Upon her return, Dr. Christenson plans to offer professional development to in-service teachers in our partner schools which have high numbers of ELL students, many from Central America. Presentations stemming from her participation in this course will help local teachers understand more about their students’ experiences before they arrived in U.S. classrooms and in turn inform practice.  

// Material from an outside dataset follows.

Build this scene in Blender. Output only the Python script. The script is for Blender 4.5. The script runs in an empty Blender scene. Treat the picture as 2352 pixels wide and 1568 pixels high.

Kathryn Amey Degnan (Assistant Professor, Human Development) received funds to attend a collaborative meeting with the research team on the Bucharest Early Intervention Project (BEIP) in Bucharest, Romania. The BEIP project has followed children raised in institutions in Romania from early in life (6-32 months) to 54 months of age. Some of these children were placed into foster care and some have remained in the institution for the majority of their childhood. The visit will allow her to observe the research site as well as train and supervise the behavioral coding of peer interactive behavior from the 8-year follow-up assessment.

 

During the past few months, Dr. Degnan has been collaborating over the internet with the research assistant for the project in Bucharest. This trip to Bucharest will allow her to meet with the other coders in person and formally train them on coding for reliability. Moreover, being a part of this collaborative initiative and visiting the research site in Bucharest, Romania will assist her in developing a more global perspective by enhancing her understanding of child development throughout Romanian history and the present culture as well as gain a better understanding of what life in a Romanian institution was like for these children.

 

Steven Selden (Professor, Education Policy Studies) received funds to deliver an invited, peer-reviewed paper at the 2008 International Conference on Tradition and Innovation on Curriculum and Instruction for 21st Century, Beijing China: “Tradition and Innovation in 21st Century Education: The Challenge to Character/Moral Education in the Curriculum.”

 

While in China, Dr. Selden will meet with the president of Beijing Normal University to discuss possible collaborative projects with the University of Maryland such as study abroad programs, targeted Fulbright exchanges, and an elementary school-to-school friendship exchange program with nearby Paint Branch Elementary School. Dr. Selden also plans to discuss joint research with Chinese faculty on each respective country’s representations as presented in the Chinese and the U.S. school curriculum as well as collaborative research related to closing the achievement gap in U.S. and Chinese schools.

 

Min Wang (Associate Professor, Human Development) plans to spend two months in spring 2009 at the Max Plank Institute (MPI) for Psycholinguistics in Nijmegen, the Netherlands, one of the top institutes in the world for the study of language and cognition. She will work with the research group, “The Dynamics of Multilingual Processing” and be hosted by Dr. Marianne Gullberg, one of the PIs leading the group.

 

While visiting the MPI, Dr. Wang will develop a grant proposal which will focus on bilingual children’s processing of morphologically complex words and its relation to reading achievements. Her research will continue to focus on Chinese and Korean children and will contribute to our understanding of how young children acquire complex words in their two languages, as well as how children’s ability to process complex words facilitates their word level reading and text comprehension.